Shares of Bank One (ONE: Research, Estimates), the nation's fifth-largest bank holding company and No. 2 issuer of credit cards, edged down 1/4 to 26-7/8 just before 3 p.m. ET on the New York Stock Exchange. Household International, of Prospect Heights, Ill., fell 13/16 to 37-1/16.
Bank One revamping
Times on Wall Street have been tough for many top banks recently, mainly as a result of climbing interest rates that cut into profit margins. For its part, Bank One earlier this year warned its earnings for 2000 would come up short of analysts' forecasts as it works to right its First USA credit card division - one of three earnings warnings at the bank over the last year.
"This sale reaffirms our corporate strategy to focus more sharply on our core businesses and markets where we can leverage our scale and skill," Verne Istock, Bank One president and acting chief executive officer, said. "We will continue to grow our home-equity and mortgage businesses by focusing on households in our footprint states, where the Bank One brand is well-known."

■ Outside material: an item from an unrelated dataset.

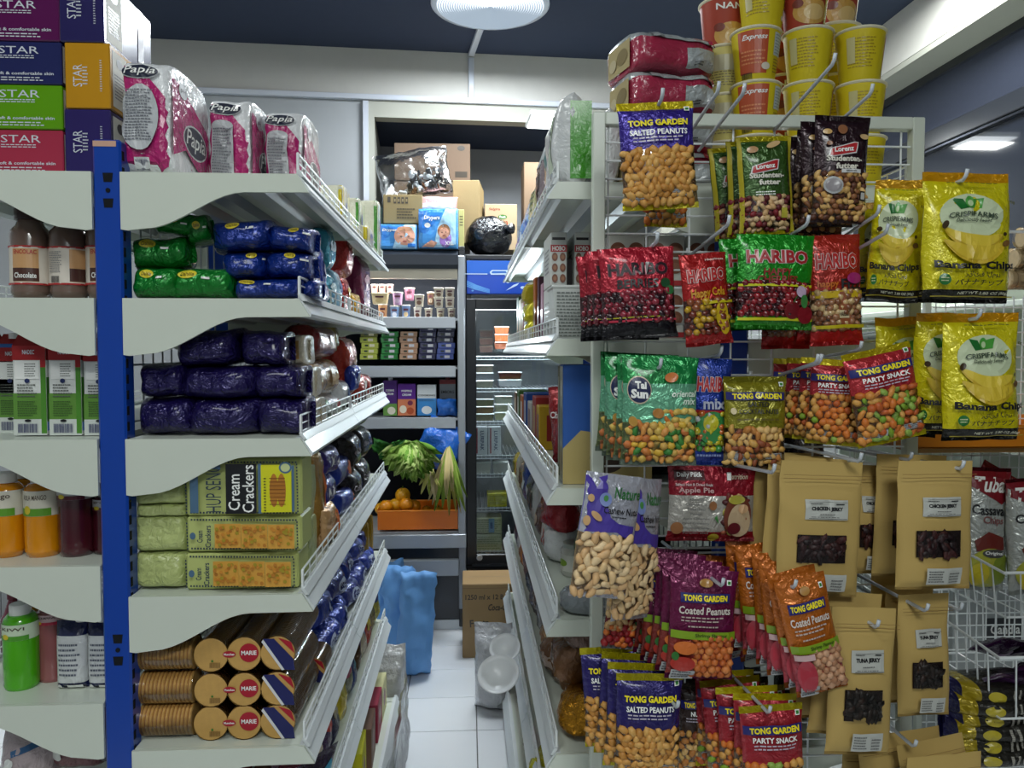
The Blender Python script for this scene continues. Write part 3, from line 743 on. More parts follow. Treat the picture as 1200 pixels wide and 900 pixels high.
for i, (x0, x1, y0, y1) in enumerate([(219, 354, 605, 646), (218, 350, 648, 690)]):
    xc, zb, w, h = fit(x0, x1, y0, y1, 1.63)
    f = border(-.47, .475, .10, .92, ckb, 36, 9, .012, .05) + [('text', 'Cream', -.36, .5, .05, .34, ckb, {'rot': 90}), ('text', 'Crackers', -.29, .5, .05, .62, ckb, {'rot': 90}), ('ell', -.42, .52, .05, .2, ckt)]
    r2 = random.Random(5)
    for k in range(3):
        a = -.12+.235*k; f += [('rect', a, .51, .225, .68, orgl, {'name': 'cracker_print'})]
        for q in range(26): f.append(('ell', a+(r2.random()-.5)*.18, .51+(r2.random()-.5)*.54, .03, .10, [org, M('a58f2a', 'ink'), M('c9852f', 'ink')][q % 3], {'rot': 50, 'name': 'cracker_print'}))
    carton('cracker_pack', ['narrow cream cracker pack with three cracker pictures, under the large one', 'narrow cream cracker pack with three cracker pictures, lowest on the shelf'][i], 'crackers', w, .10, h, ck, {'front': f}, (xc, 1.68, zb), bev=.004)
for i, (y0, y1) in enumerate([(562, 592), (592, 606), (605, 648), (648, 690)]):
    flow('cracker_pack', 'plain wrapped back of a green cracker pack, %s beside the blue upright' % ['top', 'second from top', 'third from top', 'lowest'][i], 'crackers', ckf, 157, 216, y0, y1, 1.635, .1, [], i+40, nu=6, nv=5, wr=.003)
for i in range(4):
    xc, zb, w, h = fit(357, 384, 605-66*(i // 2), 668-64*(i // 2), 1.74+.12*(i % 2))
    t = soft('cracker_pack', 'crinkled green cracker pack end on, %s behind the large name panel' % ['lower nearest', 'lower farther', 'upper nearest', 'upper farther'][i], 'crackers', .065, .115, .11, [(1, ckf, 'wrapper')], [], (LSX1+LXF-.07, 1.69+.115*(i % 2), onz(3)+.117*(i // 2)), nv_=6, nu_=6, ts=.01, bs=.01, pinch=0, wr=.005, seed=i+50, bottom=0)
# ---------------- marie biscuits, shelf 5
bsc = M('c49a55', 'nut', vary=.1); bsd = M('8a5a2a', 'nut'); mred = M('a8142a', 'ink'); mnav = M('1a1f5c', 'ink')
def biscuit_tube(label, x, y, z, r, L, along, face=0, group=None):
    t = thing('biscuit_tube', label, 'biscuits', (x, y, z), (0, 0, 0), group)
    if along == 'x': B = Matrix.Rotation(R_(90), 4, 'Y')
    else: B = Matrix.Rotation(R_(-90), 4, 'X')
    n = int(L/.0075); prof = []
    for k in range(n): zz = L*k/n-L/2; prof += [(r*.93, zz), (r, zz+.0015), (r, zz+.005), (r*.93, zz+.0065)]
    m = MB().lathe(prof, [bsc if i % 4 != 3 else bsd for i in range(len(prof)-1)], 22, Matrix.Translation((0, 0, r)) @ B); o = m.build('biscuit_row', t, smooth=False); o['kind'] = 'stuff'
    MB().lathe([(r*1.03, -L/2-.001), (r*1.035, 0), (r*1.03, L/2+.001)], CLR, 22, Matrix.Translation((0, 0, r)) @ B, cap=False).build('clear_wrap', t, smooth=True)
    if along == 'y':
        fn = lambda a, b, o=0: (a*2*r, -L/2-.002-o, r+(b-.5)*2*r)
        MB().lathe([(0.001, 0), (r*.97, 0)], bsc, 22, Matrix.Translation((0, -L/2-.0012, r)) @ Matrix.Rotation(R_(90), 4, 'X'), cap=False).build('end_biscuit', t)
        if face == 1: ds = [('ell', .15, .55, .56, .56, mred), ('text', 'MARIE', .15, .55, .44, .13, WH, {'bold': .02}), ('ell', -.42, .52, .38, .2, mred), ('text', 'Munchee', -.42, .52, .3, .07, WH)]
        elif face == 2: ds = [('poly', [(-.42, .95), (-.1, .95), (.45, .35), (.5, .0), (.15, .02)], mnav), ('poly', [(-.46, .86), (-.41, .93), (.2, .02), (.12, .0)], M('d8d8da', 'ink')), ('poly', [(.02, .98), (.4, .85), (.5, .5)], mred)]
        else: ds = [('bars', .12, .2, .3, .16, M('7b5a2c', 'ink')), ('ell', .05, .33, .07, .07, M('3f7a2c', 'ink'))]
        decals_build(t, fn, 2*r, 2*r, ds, .0006)
    return t
Y = 1.63; mrows = [(820, 857), (779, 818), (738, 778)]
for j, (y0, y1) in enumerate([(822, 862), (783, 822), (743, 783)]):
    for i, (x0, x1) in enumerate([(227, 267), (266, 306), (305, 346)]):
        xc, zb, w, h = fit(x0, x1, y0, y1, Y); r = h/2*.98
        biscuit_tube('marie biscuit pack end on, %s row, %s' % (['bottom', 'middle', 'top'][j], ['plain end with a barcode, left', 'red round name on the end', 'navy and red striped end, right'][i]), xc, Y+.13, onz(4)+j*2*r*1.03, r, .26, 'y', i)
    for i, Lx in enumerate([(160, 226)]):
        xc, zb, w, h = fit(160, 224, y0, y1, Y); r = h/2*.96
        biscuit_tube('marie biscuit roll lying sideways by the blue upright, %s row' % ['bottom', 'middle', 'top'][j], xc, Y+r, onz(4)+j*2*r*1.03, r, w, 'x')
xc, zb, w, h = fit(190, 245, 722, 743, 1.68)
biscuit_tube('marie biscuit roll lying sideways on top, half hidden by the bracket', xc, 1.70, onz(4)+3*.072, .033, .1, 'x')
for i in range(3):
    biscuit_tube('loose marie biscuit roll beside the guard rail, %s' % ['lower front', 'lower rear', 'upper'][i], LSX1+LXF-.075+.012*(i == 1), 1.83+.13*(i == 1), onz(4)+.068*(i == 2), .031, .11, 'y', 2 if i == 1 else 0)
# ---------------- left face: bottles, cartons (front left)
def bottle(label, hexliq, hexcap, x0, x1, y0, y1, Y, li, labelds=None, lab=(.25, .72), hexlab='e6e2dc', shoulder=.72, neck=.42, capf=.14, group=None, film=None):
    xc, zb, w, h = fit(x0, x1, y0, y1, Y); r = w/2; t = thing('bottle', label, 'bottle', (xc, Y+r, zb))
    liq = M(hexliq, 'wet'); H = h
    pr = [(r*.85, 0), (r*.98, .012*1), (r, H*.08), (r*.97, H*.12), (r, H*.16), (r, H*shoulder), (r*.93, H*(shoulder+.06)), (r*.70, H*(shoulder+.11)), (r*neck, H*(1-capf-.015)), (r*neck, H*(1-capf))]
    MB().lathe(pr, liq, 24).build('bottle_body', t, smooth=True)
    cr_ = r*neck*1.22; cp = [(cr_, H*(1-capf)), (cr_, H*.985), (cr_*.93, H), (.001, H)]
    MB().lathe(cp, M(hexcap, 'plastic'), 20).build('cap', t, angle=40)
    if labelds is not None:
        b0, b1 = lab
        def SF(a, b, o=0): th = a*math.pi*.98; return (r*1.012*math.sin(th)+o*math.sin(th), -(r*1.012+o)*math.cos(th), (b0+(b1-b0)*b)*H)
        mb = MB(); n = 24; mb.add([SF(-1+2*i/n, b) for b in (0, 1) for i in range(n+1)], [(i, i+1, n+2+i, n+1+i) for i in range(n)], M(hexlab, 'card')); mb.build('paper_label', t, smooth=True)
        decals_build(t, SF, r*6, H*(b1-b0), labelds, .0005)
    return t
redn = M('b02a2c', 'ink'); choc = M('4a2a22', 'ink'); tanl = M('c99a6a', 'ink')
# label widths: a=.5 is a quarter turn
for i, (x0, x1) in enumerate([(1, 47), (48, 92), (92, 136)]):
    ds = [('rect', .06 if i != 1 else .30, .5, .42 if i != 1 else .3, .9, tanl), ('rect', .06 if i != 1 else .30, .24, .42 if i != 1 else .3, .36, choc), ('text', 'ENCOLAC', .06, .86, .36, .12, redn, {'bold': .02}) if i != 1 else ('bars', -.1, .12, .16, .18, BK),
          ('text', 'Chocolate', .06, .22, .34, .15, WH, {'bold': .02}) if i != 1 else ('lines', -.1, .6, .26, .6, 12, M('77777a', 'ink')), ('rect', 0, 1.01, 1.9, .05, redn), ('rect', 0, -.01, 1.9, .05, redn)]
    bottle('chocolate milk bottle with brown cap, %s' % ['leftmost, picture side out', 'second from the left, fine print side out', 'nearest the blue upright'][i], '6f5a50', '33201e', x0, x1, 241+2*(i == 1), 349, 1.66, 1, ds, (.16, .56), 'd9d0c4', .70, .62, .13)
# milk cartons
cred = M('a8262a', 'card'); cgr = M('5f8f3a', 'card'); cwh = M('dcdfdc', 'card')
def milk(label, x0, x1, y0, y1, Y, d=.06):
    xc, zb, w, h = fit(x0, x1, y0, y1, Y); t = thing('milk_carton', label, 'milk carton', (xc, Y+d/2, zb)); hb = h*.86
    MB().bbox(-w/2, w/2, -d/2, d/2, 0, hb, cwh, .002).build('body', t)
    mb = MB(); vs = [(-w/2, -d/2, hb), (w/2, -d/2, hb), (w/2, d/2, hb), (-w/2, d/2, hb), (-w/2, 0, h), (w/2, 0, h)]
    mb.add(vs, [(0, 1, 5, 4), (2, 3, 4, 5), (0, 4, 3), (1, 2, 5), (0, 3, 2, 1)], cred); mb.build('gable_top', t)
    MB().lathe([(.013, 0), (.013, .012), (.002, .013)], M('e8e8e8', 'plastic'), 14, Matrix.Translation((0, -.012, h*.95))).build('screw_cap', t)
    f = [('rect', 0, .92, 1, .16, cred), ('rect', 0, .32, 1, .30, cgr), ('rect', 0, .09, 1, .18, M('cfd5cf', 'ink')), ('rect', .42, .5, .16, .96, M('4d8a2c', 'ink')), ('rect', .42, .88, .16, .24, cred),
         ('rect', -.06, .73, .72, .2, WH), ('lines', .05, .73, .36, .16, 6, M('666a66', 'ink')), ('text', 'NADEC', 0, .93, .36, .05, M('dfe6f0', 'ink')), ('lines', -.06, .5, .6, .16, 5, M('555a55', 'ink')), ('lines', -.06, .3, .6, .18, 7, M('3a5a2a', 'ink')),
         ('bars', -.06, .08, .6, .1, M('3b3f6a', 'ink')), ('ell', -.05, .61, .16, .05, M('23305e', 'ink')), ('ell', -.05, .165, .2, .03, BK)]
    decals_build(t, lambda a, b, o=0: (a*w, -d/2-o, b*hb), w, hb, f, .0004)
    decals_build(t, lambda a, b, o=0: (w/2+o, a*d, b*hb), d, hb, [('rect', 0, .92, 1, .16, cred), ('rect', 0, .4, 1, .5, M('3f7a2a', 'ink')), ('rect', 0, .1, 1, .1, M('5b8ad0', 'ink'))], .0004)
milk('milk carton with red gable top, left of the front pair', 15, 54, 388, 510, 1.66)
milk('milk carton with red gable top, right of the front pair', 57, 95, 388, 510, 1.66)
milk('milk carton half hidden by the blue upright', 98, 138, 390, 510, 1.66)
milk('milk carton in the second row, showing left of the front pair', -4, 32, 391, 507, 1.75)
milk('milk carton at the far left edge of its shelf', -40, -8, 391, 507, 1.75)
carton('juice_carton', 'blue drink carton at the far left edge beside the milk', 'carton', .05, .06, .19, M('2a5fa8', 'card'), {'front': [('rect', 0, .3, .8, .2, WH)]}, (X(-6, 1.7), 1.78, onz(2)))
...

Bank One has also been struggling to squeeze profits out of its Internet banking unit WingspanBank.com, which was launched last year to much hoopla. The company declined to comment on a Wall Street Journal report Wednesday that the Internet unit is on the selling block.
"We're looking at all of our strategic options across all lines of business and that includes Wingspan," Thomas Kelly, a spokesman for Bank One, said in response to an inquiry about the report. The Journal said Bank One has hired Morgan Stanley Dean Witter to explore a possible sale of Wingspan
John McCoy, who championed the credit card unit and the push onto the Internet, retired as Bank One chairman and chief executive at the end of 1999. There were several other departures of top executives late last year.